▶ **Goal**: Print the listing below from its opening line through the line holding "YB, -.05, 2.46))", both ends included.

▶ **Raw data**:
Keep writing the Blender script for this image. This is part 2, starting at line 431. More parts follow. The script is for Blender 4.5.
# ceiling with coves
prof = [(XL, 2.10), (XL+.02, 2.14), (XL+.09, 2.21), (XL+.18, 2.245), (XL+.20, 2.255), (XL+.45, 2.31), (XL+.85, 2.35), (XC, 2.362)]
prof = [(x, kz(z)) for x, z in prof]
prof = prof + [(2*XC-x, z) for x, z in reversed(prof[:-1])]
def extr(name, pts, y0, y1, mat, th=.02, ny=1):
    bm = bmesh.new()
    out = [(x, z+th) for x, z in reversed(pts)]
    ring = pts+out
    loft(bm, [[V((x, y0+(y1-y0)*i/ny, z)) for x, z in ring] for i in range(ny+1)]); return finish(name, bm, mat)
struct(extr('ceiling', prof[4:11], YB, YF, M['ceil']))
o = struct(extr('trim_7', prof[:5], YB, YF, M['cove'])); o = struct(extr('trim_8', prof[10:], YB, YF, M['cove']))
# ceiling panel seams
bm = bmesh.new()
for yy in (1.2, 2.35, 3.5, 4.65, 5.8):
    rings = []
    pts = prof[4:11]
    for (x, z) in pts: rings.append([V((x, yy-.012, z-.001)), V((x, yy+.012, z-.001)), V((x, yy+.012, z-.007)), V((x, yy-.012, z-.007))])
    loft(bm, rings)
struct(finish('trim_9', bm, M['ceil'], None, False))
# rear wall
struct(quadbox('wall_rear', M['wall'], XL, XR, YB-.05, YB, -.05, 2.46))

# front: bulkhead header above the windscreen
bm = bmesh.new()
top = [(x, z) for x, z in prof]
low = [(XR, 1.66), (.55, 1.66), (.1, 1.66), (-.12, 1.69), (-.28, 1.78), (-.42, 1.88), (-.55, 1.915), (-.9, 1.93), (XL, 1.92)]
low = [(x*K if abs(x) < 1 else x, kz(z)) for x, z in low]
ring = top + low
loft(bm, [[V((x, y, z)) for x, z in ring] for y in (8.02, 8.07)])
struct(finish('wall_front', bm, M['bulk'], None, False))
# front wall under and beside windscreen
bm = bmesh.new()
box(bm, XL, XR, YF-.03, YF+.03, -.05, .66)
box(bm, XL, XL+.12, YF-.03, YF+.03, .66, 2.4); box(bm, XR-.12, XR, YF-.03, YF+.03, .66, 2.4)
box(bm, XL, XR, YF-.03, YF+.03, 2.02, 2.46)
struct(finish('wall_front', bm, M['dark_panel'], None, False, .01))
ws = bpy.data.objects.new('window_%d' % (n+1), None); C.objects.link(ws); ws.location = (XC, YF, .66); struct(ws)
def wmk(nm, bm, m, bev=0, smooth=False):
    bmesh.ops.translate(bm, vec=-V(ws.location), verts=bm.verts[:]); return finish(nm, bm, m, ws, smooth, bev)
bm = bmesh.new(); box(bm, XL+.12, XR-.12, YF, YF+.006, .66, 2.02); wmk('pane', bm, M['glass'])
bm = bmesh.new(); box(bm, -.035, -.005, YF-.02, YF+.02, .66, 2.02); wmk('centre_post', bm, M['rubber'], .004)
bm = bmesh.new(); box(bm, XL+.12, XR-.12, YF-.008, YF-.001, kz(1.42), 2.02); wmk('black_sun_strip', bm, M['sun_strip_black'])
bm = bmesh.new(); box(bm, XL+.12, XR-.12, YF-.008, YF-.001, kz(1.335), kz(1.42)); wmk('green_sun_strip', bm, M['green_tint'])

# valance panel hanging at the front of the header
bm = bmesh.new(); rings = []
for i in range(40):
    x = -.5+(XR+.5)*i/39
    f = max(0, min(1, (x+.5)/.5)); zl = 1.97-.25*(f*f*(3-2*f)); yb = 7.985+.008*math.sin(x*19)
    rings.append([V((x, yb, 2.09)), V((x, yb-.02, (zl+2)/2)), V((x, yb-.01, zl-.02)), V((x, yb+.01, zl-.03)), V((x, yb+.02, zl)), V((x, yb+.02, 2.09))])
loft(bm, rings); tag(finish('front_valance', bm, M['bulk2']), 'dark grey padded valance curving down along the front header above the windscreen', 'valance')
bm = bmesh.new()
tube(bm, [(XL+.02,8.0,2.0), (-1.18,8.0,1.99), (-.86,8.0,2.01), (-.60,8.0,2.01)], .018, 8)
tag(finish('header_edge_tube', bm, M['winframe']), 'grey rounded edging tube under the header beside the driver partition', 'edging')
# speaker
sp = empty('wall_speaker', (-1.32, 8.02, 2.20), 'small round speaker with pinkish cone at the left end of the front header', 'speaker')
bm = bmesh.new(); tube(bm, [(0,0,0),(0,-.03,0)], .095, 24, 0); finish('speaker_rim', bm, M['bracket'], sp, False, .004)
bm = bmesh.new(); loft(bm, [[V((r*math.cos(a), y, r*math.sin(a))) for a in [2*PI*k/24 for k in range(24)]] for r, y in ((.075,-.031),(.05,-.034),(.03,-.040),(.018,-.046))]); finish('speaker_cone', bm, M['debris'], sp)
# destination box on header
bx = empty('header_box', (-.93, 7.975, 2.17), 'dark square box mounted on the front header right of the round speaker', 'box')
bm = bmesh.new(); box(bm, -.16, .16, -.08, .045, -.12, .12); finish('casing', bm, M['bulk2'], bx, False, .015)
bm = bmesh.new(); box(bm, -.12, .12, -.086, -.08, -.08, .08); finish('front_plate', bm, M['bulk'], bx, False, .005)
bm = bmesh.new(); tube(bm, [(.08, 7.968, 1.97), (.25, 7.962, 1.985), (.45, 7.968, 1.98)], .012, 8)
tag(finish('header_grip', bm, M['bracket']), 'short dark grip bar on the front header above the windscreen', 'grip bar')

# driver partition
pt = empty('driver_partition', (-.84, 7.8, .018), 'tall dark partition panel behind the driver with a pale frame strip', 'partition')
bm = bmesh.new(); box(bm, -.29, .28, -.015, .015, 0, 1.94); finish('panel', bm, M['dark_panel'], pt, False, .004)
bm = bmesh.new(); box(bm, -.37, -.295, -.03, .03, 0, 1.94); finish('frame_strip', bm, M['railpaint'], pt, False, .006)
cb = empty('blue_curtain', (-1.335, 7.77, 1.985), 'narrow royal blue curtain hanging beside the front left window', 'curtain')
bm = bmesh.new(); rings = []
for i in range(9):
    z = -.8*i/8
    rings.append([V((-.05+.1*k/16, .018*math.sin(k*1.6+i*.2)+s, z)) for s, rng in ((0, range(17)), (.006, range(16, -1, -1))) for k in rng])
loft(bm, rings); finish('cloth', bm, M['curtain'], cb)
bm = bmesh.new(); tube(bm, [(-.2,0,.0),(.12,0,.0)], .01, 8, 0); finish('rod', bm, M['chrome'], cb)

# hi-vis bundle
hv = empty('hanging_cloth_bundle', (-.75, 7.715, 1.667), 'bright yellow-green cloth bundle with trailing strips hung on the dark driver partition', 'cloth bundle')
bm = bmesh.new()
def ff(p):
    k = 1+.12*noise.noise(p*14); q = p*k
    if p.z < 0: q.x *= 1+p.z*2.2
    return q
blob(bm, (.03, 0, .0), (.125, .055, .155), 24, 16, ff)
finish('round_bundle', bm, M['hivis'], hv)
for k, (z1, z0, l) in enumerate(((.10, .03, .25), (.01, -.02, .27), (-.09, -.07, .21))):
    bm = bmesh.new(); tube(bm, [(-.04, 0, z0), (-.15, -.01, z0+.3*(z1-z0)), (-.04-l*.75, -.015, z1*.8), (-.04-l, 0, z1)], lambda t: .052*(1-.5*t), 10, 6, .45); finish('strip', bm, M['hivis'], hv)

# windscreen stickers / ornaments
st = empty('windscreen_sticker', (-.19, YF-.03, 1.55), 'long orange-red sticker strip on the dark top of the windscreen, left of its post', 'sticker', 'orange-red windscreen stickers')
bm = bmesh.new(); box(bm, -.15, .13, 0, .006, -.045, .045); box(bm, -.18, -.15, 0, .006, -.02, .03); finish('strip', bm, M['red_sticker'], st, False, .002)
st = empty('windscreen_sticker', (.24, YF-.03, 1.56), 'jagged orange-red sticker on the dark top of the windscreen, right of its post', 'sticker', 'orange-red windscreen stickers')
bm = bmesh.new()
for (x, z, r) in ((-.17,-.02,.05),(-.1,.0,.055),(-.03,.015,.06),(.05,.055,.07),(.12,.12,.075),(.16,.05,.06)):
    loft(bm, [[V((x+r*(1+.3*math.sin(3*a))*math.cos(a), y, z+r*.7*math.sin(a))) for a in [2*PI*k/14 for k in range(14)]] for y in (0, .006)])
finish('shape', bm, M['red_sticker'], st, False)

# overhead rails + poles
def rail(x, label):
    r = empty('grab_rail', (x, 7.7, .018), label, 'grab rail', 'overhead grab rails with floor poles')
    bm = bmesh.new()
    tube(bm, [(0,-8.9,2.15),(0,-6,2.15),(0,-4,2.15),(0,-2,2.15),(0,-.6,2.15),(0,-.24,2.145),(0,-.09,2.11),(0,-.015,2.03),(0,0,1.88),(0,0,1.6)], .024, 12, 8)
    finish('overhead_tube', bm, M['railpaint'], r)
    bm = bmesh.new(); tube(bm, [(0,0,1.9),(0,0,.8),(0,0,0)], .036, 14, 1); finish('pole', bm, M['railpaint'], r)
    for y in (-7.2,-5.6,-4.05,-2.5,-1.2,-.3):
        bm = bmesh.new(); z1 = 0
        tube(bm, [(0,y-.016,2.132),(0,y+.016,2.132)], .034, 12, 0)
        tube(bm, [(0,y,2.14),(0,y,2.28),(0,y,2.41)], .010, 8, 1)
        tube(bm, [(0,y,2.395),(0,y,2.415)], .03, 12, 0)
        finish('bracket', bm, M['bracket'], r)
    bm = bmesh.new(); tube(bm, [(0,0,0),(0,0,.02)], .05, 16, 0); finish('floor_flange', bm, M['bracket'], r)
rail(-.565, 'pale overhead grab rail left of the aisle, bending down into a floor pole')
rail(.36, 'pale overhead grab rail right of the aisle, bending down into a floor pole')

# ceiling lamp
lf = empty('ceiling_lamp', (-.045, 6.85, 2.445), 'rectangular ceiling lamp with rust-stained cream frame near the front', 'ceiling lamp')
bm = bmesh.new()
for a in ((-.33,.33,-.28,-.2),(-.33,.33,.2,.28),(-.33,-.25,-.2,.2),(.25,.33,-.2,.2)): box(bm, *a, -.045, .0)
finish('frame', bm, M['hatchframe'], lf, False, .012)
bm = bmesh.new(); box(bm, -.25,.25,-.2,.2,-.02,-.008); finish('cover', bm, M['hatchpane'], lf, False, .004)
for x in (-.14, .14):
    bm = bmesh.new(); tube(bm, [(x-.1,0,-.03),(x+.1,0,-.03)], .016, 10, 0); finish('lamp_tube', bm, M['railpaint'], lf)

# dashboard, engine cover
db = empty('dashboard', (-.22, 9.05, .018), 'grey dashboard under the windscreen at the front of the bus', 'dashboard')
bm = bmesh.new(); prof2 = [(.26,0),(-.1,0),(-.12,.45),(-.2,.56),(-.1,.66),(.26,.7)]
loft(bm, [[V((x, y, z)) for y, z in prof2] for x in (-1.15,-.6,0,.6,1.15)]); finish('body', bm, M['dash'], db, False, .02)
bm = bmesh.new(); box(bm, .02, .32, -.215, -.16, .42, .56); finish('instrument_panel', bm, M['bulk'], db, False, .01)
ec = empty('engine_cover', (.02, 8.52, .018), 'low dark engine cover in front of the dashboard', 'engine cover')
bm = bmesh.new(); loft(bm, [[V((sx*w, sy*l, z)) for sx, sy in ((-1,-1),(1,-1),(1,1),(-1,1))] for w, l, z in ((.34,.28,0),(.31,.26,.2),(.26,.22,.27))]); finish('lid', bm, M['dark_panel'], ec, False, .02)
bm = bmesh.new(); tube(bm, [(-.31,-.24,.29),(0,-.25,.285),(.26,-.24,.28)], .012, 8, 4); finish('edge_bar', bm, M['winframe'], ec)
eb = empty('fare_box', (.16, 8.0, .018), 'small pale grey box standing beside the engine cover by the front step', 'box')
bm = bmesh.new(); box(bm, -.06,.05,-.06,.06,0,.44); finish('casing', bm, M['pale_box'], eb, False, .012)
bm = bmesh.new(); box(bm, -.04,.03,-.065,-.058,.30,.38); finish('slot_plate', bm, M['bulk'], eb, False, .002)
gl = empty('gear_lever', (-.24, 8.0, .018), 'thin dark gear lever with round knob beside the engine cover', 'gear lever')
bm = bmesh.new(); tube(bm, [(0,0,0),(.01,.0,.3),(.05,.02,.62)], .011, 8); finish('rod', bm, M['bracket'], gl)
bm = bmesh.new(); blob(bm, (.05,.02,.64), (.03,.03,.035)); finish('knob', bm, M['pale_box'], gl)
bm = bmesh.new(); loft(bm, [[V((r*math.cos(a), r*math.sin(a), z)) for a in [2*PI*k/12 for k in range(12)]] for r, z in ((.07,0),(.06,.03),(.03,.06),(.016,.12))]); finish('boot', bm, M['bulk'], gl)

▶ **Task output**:
Keep writing the Blender script for this image. This is part 2, starting at line 431. More parts follow. The script is for Blender 4.5.
# ceiling with coves
prof = [(XL, 2.10), (XL+.02, 2.14), (XL+.09, 2.21), (XL+.18, 2.245), (XL+.20, 2.255), (XL+.45, 2.31), (XL+.85, 2.35), (XC, 2.362)]
prof = [(x, kz(z)) for x, z in prof]
prof = prof + [(2*XC-x, z) for x, z in reversed(prof[:-1])]
def extr(name, pts, y0, y1, mat, th=.02, ny=1):
    bm = bmesh.new()
    out = [(x, z+th) for x, z in reversed(pts)]
    ring = pts+out
    loft(bm, [[V((x, y0+(y1-y0)*i/ny, z)) for x, z in ring] for i in range(ny+1)]); return finish(name, bm, mat)
struct(extr('ceiling', prof[4:11], YB, YF, M['ceil']))
o = struct(extr('trim_7', prof[:5], YB, YF, M['cove'])); o = struct(extr('trim_8', prof[10:], YB, YF, M['cove']))
# ceiling panel seams
bm = bmesh.new()
for yy in (1.2, 2.35, 3.5, 4.65, 5.8):
    rings = []
    pts = prof[4:11]
    for (x, z) in pts: rings.append([V((x, yy-.012, z-.001)), V((x, yy+.012, z-.001)), V((x, yy+.012, z-.007)), V((x, yy-.012, z-.007))])
    loft(bm, rings)
struct(finish('trim_9', bm, M['ceil'], None, False))
# rear wall
struct(quadbox('wall_rear', M['wall'], XL, XR, YB-.05, YB, -.05, 2.46))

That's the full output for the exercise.